Maybe you're unaware and it's not deliberate, but then it would seem careless of interpreting my messages? And certainly, the outcome is equally unpleasant to come across.
I've explained, as a new joiner, and equally inexperienced with social media, that I have major problems with communication. It's disappointing to find what appear to be the same kind of attitudes that have been one of things that have made contact and connection with others extremely hard, impossible at times.

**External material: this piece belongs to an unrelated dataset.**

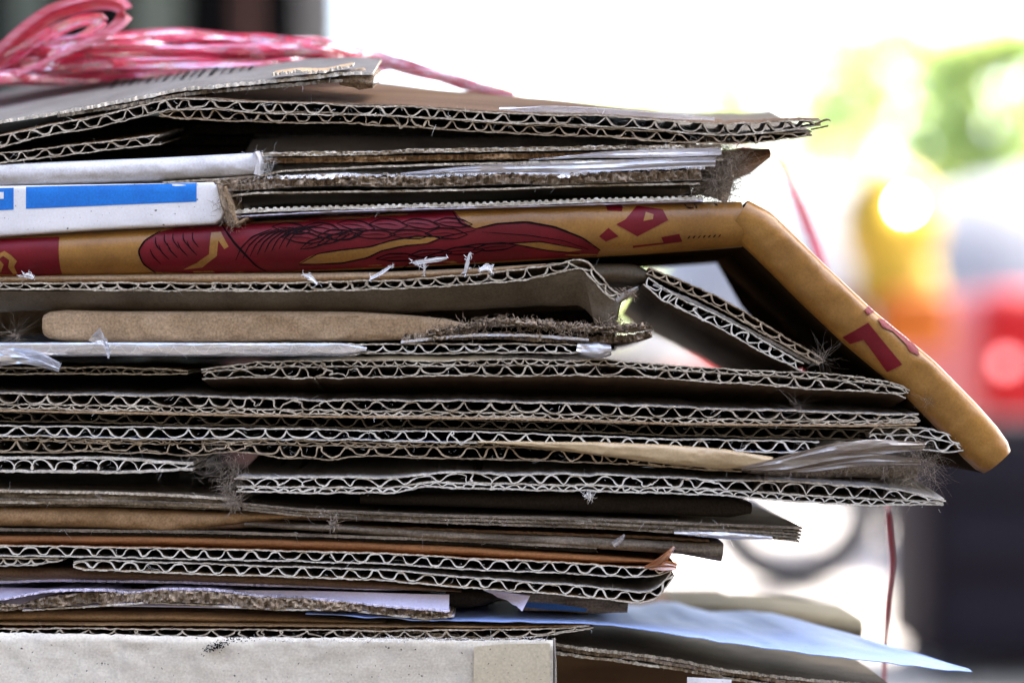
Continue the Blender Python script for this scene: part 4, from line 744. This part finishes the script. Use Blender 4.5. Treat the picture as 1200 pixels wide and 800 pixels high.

Obviously you can continue in the same vein, as publicly or privately as you wish, but I see little point in further discussion, if it only consists of a vague (to me, at least) attack against me, over a matter that needed nothing more than a genuinely polite message of information; usually most offenders get the chance to positively respond the first time something is raised with them. I'm always willing to discuss any matter in a jointly respectful and rational manner, I'm always willing to explain anything I've written, if I know what it is that's contentious and why, and I'm willing (as I've shown above) to apologise and accept that I'm incorrect over something.
Frankly, after my last message, I'd have not made anything of what I thought was simply an unwelcoming and unnecessarily triggering attitude against a new and inexperienced member, from a long time and experienced member, but you seem to find it difficult to stop attacking me publicly, and while I find it most distasteful to have to say all this here about another member, whom I'm sure is a long time respected and valued member of the site, at the same time I'm not prepared to be, what I perceive as being mildly bullied, in silence.
I'm totally used to be pushed out of groups all my life (not surprisingly, you may feel), so I've little to lose by giving my honest opinion and nothing (I can see) to gain by being deliberately dishonest about all this, in any way, however much it may be disliked, and besides, there would be little point being a member if openness and transparency are not greatly valued, and resentments are stored up to fester.